The Consensus Was Right. The Map Was Wrong.
The commodity overweight was built on PMI data and Chinese growth. Then the Strait of Hormuz closed. Same position, different world.
41.2% overweight, 50.0% neutral, 8.8% underweight. The plurality was in the overweight column, and the thesis beneath it just broke.
Seventy-two reports. Commodities rank second in the investment consensus, directly behind equities. Sentiment has been more positive than this only 14.4% of the time since 2012. That consensus was built on an accelerating global economy: February 2026 PMI data showed the strongest global growth since May 2024, the best manufacturing figures since December 2021, and China growing at its fastest pace since May 2023.
Then the Strait of Hormuz closed.
Since February 28, 2026, the macro foundation beneath that consensus no longer exists. The Strait carried roughly 20 million barrels per day in 2025, approximately one fifth of global oil consumption and over a quarter of worldwide seaborne oil trade. That flow has now fallen to less than 10% of pre-conflict levels. Brent peaked at $126 on March 8 and was still trading around $107 on March 21, more than 50% above its pre-war level. The IEA described this as the largest supply disruption in the history of the global oil market. Gulf states have collectively curtailed more than 10 million barrels per day. This is not a geopolitical risk premium at the margin. This is a structural supply shock.
Three tension arcs, not two
Until Hormuz closed, the commodity story ran on two axes: dollar direction and Chinese growth momentum. A third arc has now emerged that overshadows both, for as long as the strait remains closed.

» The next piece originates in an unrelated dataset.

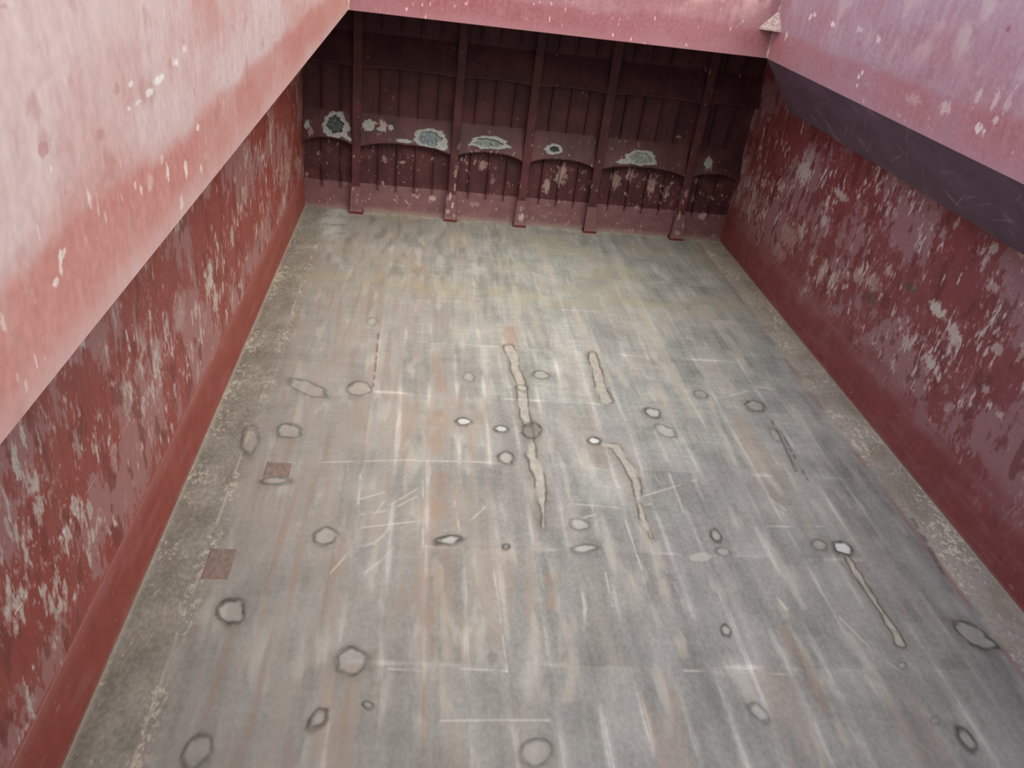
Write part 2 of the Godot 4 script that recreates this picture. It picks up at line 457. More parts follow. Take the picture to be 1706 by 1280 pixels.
# a run of dried silt along a trough in the plating, a rust run, a scrape or a crack
func streak_mark(f: Array) -> Dictionary:
	var kind: int = f[0]
	var pts: Array[Vector3] = []
	for k in range(1, f.size(), 3):
		pts.append(Vector3(f[k], f[k + 1], f[k + 2]))
	var lo := Vector2(1e6, 1e6)
	var hi := -lo
	for p in pts:
		var g := Vector2.ONE * (p.z * 2.2 + 0.08)
		lo = lo.min(Vector2(p.x, p.y) - g)
		hi = hi.max(Vector2(p.x, p.y) + g)
	var at := func(u: float, v: float, col: Vector3) -> Vector3:
		var p := Vector2(u, v)
		var best := 1e6
		for k in pts.size() - 1:
			var a := Vector2(pts[k].x, pts[k].y)
			var b := Vector2(pts[k + 1].x, pts[k + 1].y)
			var t := clampf((p - a).dot(b - a) / maxf((b - a).length_squared(), 1e-6), 0.0, 1.0)
			best = minf(best, (p - a - (b - a) * t).length() - lerpf(pts[k].z, pts[k + 1].z, t))
		if kind == 2:
			best = best + pts[0].z
			return col.lerp(Vector3(200, 197, 190), 0.55 * bell(best, maxf(0.013, pts[0].z * 1.1)) * smoothstep(-0.5, 0.2, f2.get_noise_2d(u * 2.2, v * 2.2)))
		var d := best + 0.035 * f4.get_noise_2d(u * 4.0, v * 2.5)
		if kind == 0:
			col = col.lerp(Vector3(164, 160, 152) + Vector3.ONE * 18.0 * f2.get_noise_2d(u * 9.0, v * 6.0), 0.8 * smoothstep(0.0, -0.02, d))
			col = col.lerp(Vector3(122, 112, 100), 0.3 * bell(d - 0.03, 0.05) * smoothstep(0.0, 0.02, d))
			return col.lerp(Vector3(84, 79, 72), 0.75 * bell(d, 0.016) * smoothstep(-0.5, 0.1, f2.get_noise_2d(u * 3.0 + 9.0, v * 1.5)))
		if kind == 1:
			return col.lerp(Vector3(150, 124, 108), 0.45 * smoothstep(0.06, -0.06, d + 0.12 * f4.get_noise_2d(u * 5.0, v * 1.6)))
		if kind == 3:
			return col.lerp(Vector3(84, 76, 74), 0.55 * bell(best + pts[0].z * 0.7, 0.016) * smoothstep(-0.5, 0.1, f2.get_noise_2d(u * 4.0, v * 4.0)))
		return col.lerp(Vector3(172, 166, 154), 0.5 * smoothstep(0.04, -0.05, d + 0.1 * f4.get_noise_2d(u * 6.0, v * 1.6)))
	return {"lo": lo, "hi": hi, "at": at}


# tank top: bare worn steel under dried silt
func floor_tone(x: float, z: float) -> Vector3:
	var lengthwise := f2.get_noise_2d(x * 3.6, z * 0.38)
	var fine := s1.get_noise_2d(x * 11.0 + 50.0, z * 1.1)
	var cloud := f4.get_noise_2d(x * 0.55 + 20.0, z * 0.5)
	var brush := f2.get_noise_2d(x * 1.1 + 70.0, z * 6.0)
	var grain := f4.get_noise_2d(x * 16.0, z * 11.0)
	var c := Vector3(149, 152, 149) + Vector3.ONE * (cloud * 20.0 + lengthwise * 15.0 + fine * 6.0 + grain * 12.0 + brush * 9.0 + 16.0 * f4.get_noise_2d(x * 1.5, z * 1.2 + 90.0))
	var left := smoothstep(5.2, 1.5, x)
	c = c.lerp(Vector3(148, 139, 131), clampf(0.42 * left + 0.5 * smoothstep(0.0, 0.4, lengthwise + cloud * 0.6) * (0.35 + 0.65 * left), 0.0, 0.75))
	var slate_dim := smoothstep(-11.5, -6.5, z + 2.2 * f2.get_noise_2d(x * 0.7, z * 0.6 + 40.0))  # slate grey near end; weaker light there is painted into the tone too
	c = c.lerp(Vector3(129, 128, 125) + Vector3.ONE * (12.0 * grain + 15.0 * lengthwise + 13.0 * f4.get_noise_2d(x * 1.5, z * 1.2 + 90.0)) + Vector3(-1, -1, 2) * smoothstep(3.5, 6.0, x), slate_dim * lerpf(0.3, 0.65, smoothstep(1.5, 5.0, x)))
	# the fields between the stiffeners below differ a little; the lines over them are rubbed bright
	var inner := smoothstep(1.7, 2.1, x) * smoothstep(9.1, 8.7, x)
	var col := floorf((x - 2.1) / STEP)
	var row := floorf((z + 0.3) / 1.65)
	var hue := s1.get_noise_2d(col * 7.3, row * 5.1 + 3.0) + 0.5 * s1.get_noise_2d(col * 3.1, 77.0)
	c += Vector3.ONE * inner * 8.0 * s1.get_noise_2d(col * 5.9 + 40.0, row * 6.7)
	c = c.lerp(Vector3(146, 124, 110) + Vector3.ONE * 12.0 * lengthwise, inner * clampf(hue + 0.35 * left - 0.1, 0.0, 0.8) * 0.36 * smoothstep(-0.3, 0.3, cloud + lengthwise))
	c = c.lerp(Vector3(126, 128, 129) + Vector3.ONE * 12.0 * grain, inner * clampf(-hue - 0.1, 0.0, 0.8) * 0.5 * smoothstep(-0.3, 0.3, brush + lengthwise))
	c = c.lerp(Vector3(142, 120, 108), 0.4 * left * smoothstep(0.15, 0.6, f2.get_noise_2d(x * 4.4 + 9.0, z * 0.3 + 5.0)))
	c = c.lerp(Vector3(176, 174, 166), 0.5 * smoothstep(0.2, 0.6, f4.get_noise_2d(x * 2.4 + 61.0, z * 0.6)))
	var dx := absf(fposmod(x - 2.1 + STEP / 2, STEP) - STEP / 2)
	var worn := smoothstep(-0.35, 0.35, f2.get_noise_2d(x * 0.9, z * 0.7 + 11.0)) * (0.35 + 0.65 * smoothstep(-14.5, -10.0, z))
	var wob := 0.02 * s1.get_noise_2d(x * 2.0, z * 1.3)
	c += Vector3(1, 1, 1) * inner * worn * (20.0 * bell(dx + wob, 0.02) + 8.0 * bell(dx, 0.06))
	var dz := absf(fposmod(z + 0.3 + 0.825, 1.65) - 0.825)
	c += Vector3.ONE * inner * worn * (24.0 * bell(dz + wob, 0.025) + 7.0 * bell(dz, 0.09)) * smoothstep(-0.2, 0.2, s1.get_noise_2d(x * 0.7 + 5.0, z * 0.6))
	# far end: greenish damp, dark smudges
	var far := smoothstep(-13.0, -16.0, z)
	c = c.lerp(Vector3(160, 152, 122), 0.4 * bell(z + 14.1 + 0.25 * s1.get_noise_2d(x * 0.7, 3.0), 0.45) * smoothstep(-0.3, 0.3, f2.get_noise_2d(x * 1.5, z * 2.0)))
	c = c.lerp(Vector3(142, 138, 116), far * 0.5 * smoothstep(-0.1, 0.45, cloud + brush * 0.5))
	c = c.lerp(Vector3(112, 110, 104), smoothstep(-12.5, -15.5, z) * smoothstep(6.0, 4.0, x) * 0.6 * smoothstep(0.0, 0.6, f4.get_noise_2d(x * 2.6 + 31.0, z * 0.7)))
	c = c.lerp(Vector3(176, 172, 158), 0.65 * bell(z + 17.95, 0.16) * smoothstep(-0.3, 0.2, f2.get_noise_2d(x * 3.0, z * 3.0)))
	# dust in the far left corner
	c = c.lerp(Vector3(184, 192, 194), 0.8 * smoothstep(1.25, 0.7, x) * smoothstep(-15.9, -16.6, z) * smoothstep(-0.6, -0.05, f4.get_noise_2d(x * 2.2, z * 2.2)))
	# margin strips along the sides
	var flecks := smoothstep(0.2, 0.42, 0.6 * f4.get_noise_2d(x * 9.0, z * 6.0) + 0.5 * f4.get_noise_2d(x * 24.0, z * 16.0) + 0.45 * f2.get_noise_2d(x * 0.8, z * 0.9))
	if x < 0.85:
		var m := smoothstep(0.75, 0.4, x + 0.12 * s1.get_noise_2d(1.0, z * 2.0))
		c = c.lerp(Vector3(132, 129, 118) + Vector3.ONE * (22.0 * grain + 26.0 * f4.get_noise_2d(x * 2.5 + 8.0, z * 1.5)), 0.75 * m)
		c = c.lerp(Vector3(205, 200, 184), flecks * 0.75 * (bell(x, 0.3) + 0.8 * bell(x - 0.56, 0.1)))
		c = c.lerp(Vector3(186, 180, 168), 0.6 * bell(x - 0.54, 0.014) * smoothstep(-0.3, 0.1, f2.get_noise_2d(3.0, z * 1.1)))
		c = c.lerp(Vector3(186, 176, 160), 0.6 * bell(x, 0.04))
	elif x > 8.9:
		var m := smoothstep(9.32, 9.46, x + 0.05 * s1.get_noise_2d(8.0, z * 2.0))
		c = c.lerp(Vector3(178, 171, 160) + Vector3.ONE * (20.0 * cloud + 20.0 * grain), 0.7 * m)
		c = c.lerp(Vector3(150, 144, 126), 0.5 * m * smoothstep(0.1, 0.4, f2.get_noise_2d(x * 2.0 + 4.0, z * 1.2)))
		c = c.lerp(Vector3(222, 217, 204), flecks * 0.9 * m)
		c = c.lerp(Vector3(150, 104, 104), 0.45 * bell(x - 9.36, 0.04) * smoothstep(-0.3, 0.2, f2.get_noise_2d(5.0, z * 0.9)))
		c = c.lerp(Vector3(190, 178, 160), 0.6 * bell(x - 10.0, 0.05))
	return c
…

The first arc is Hormuz and shipping stress. This extends well beyond crude. Global LNG supply has fallen roughly 20% due to Gulf disruptions, with Qatar as the largest casualty. More than 30% of global urea trade and around 20% of ammonia trade normally transits the Strait. Maersk and Hapag-Lloyd have suspended their Middle East routes. The IEA launched the largest emergency reserve release in its history: 400 million barrels. A significant buffer, not a structural solution.
The second arc is the dollar. A rising DXY while oil prices climb creates an unusual regime: the dollar no longer brakes commodity prices, it signals flight to safety while supply-driven upward pressure runs independently. A weakening dollar from here becomes an additional tailwind on top of Hormuz.
The third arc is China PMI. Higher oil prices and disrupted supply chains weigh on industrial activity globally, and that pressure is now visible in the data. Copper fell 9.4% since the outbreak of the conflict, to $12,081 per metric ton on March 23. Global inventories surpassed one million metric tons for the first time since 2003. The strongest growth figures in years offered no protection once growth fears took over.
Two scenarios for energy
The bull case is straightforward: the supply shock persists, Brent stays structurally above $100, and gold moves in tandem as a geopolitical and stagflation hedge. Goldman Sachs projects an average Brent of $110 through Q2, with a worst-case of $135 if the Strait remains closed through June.
The bear case is de-escalation. A diplomatic opening or partial reopening quickly removes the risk premium from oil. At that point, DXY and China PMI reclaim dominance, and the story shifts back to structural metals and gold.
Three sleeves, three drivers
The commodity overweight is now a basket of conflicting micro-regimes. Three explicit sleeves are required.
The energy sleeve is driven by Hormuz, shipping stress, inventories, and production decisions in a disrupted market. The upside is substantial. The downside on de-escalation is equally abrupt. Futures implementation carries additional roll costs in a heavily backwardated market.
The metals sleeve tells a different story. Copper fell 9.4% in less than a month. Inventories sit at their highest since 2003. The bull case for industrial metals requires a stabilising China and falling energy prices. As long as Hormuz remains closed, both conditions are under pressure.
The gold sleeve has the strongest simultaneous support: geopolitical uncertainty, stagflation risk, central bank demand, and a dollar caught between two forces. Gold is currently the most coherent position within the commodity basket.
The question for an allocator is not “commodities or not.” It is which sleeve, in what proportion, and with what exit scenario, because the three drivers are now moving in three different directions at once.
The map was wrong. The positions are real.
Those who were overweight on electrification and mining underinvestment are now also long a geopolitical supply shock. Those are two different positions sitting in one sleeve, and the map that got them here will not get them out. The energy sleeve no longer rewards patience, it rewards timing. The metals sleeve needs China, not Hormuz. Gold does what gold always does when everything grinds at once: it works.
On April 1, the new Asset Allocation Consensus is published. The numbers will shift. More interesting is where the arguments move, which allocators have already repriced Hormuz, and who is still working from the old map. The strait opened this story. The data will tell us how many saw it coming.
how many saw it coming.
New to this? The Strait of Hormuz carries one fifth of the world’s oil, and right now it is largely closed. That single fact is now the dominant force behind every commodity in your portfolio, more than China, more than the dollar.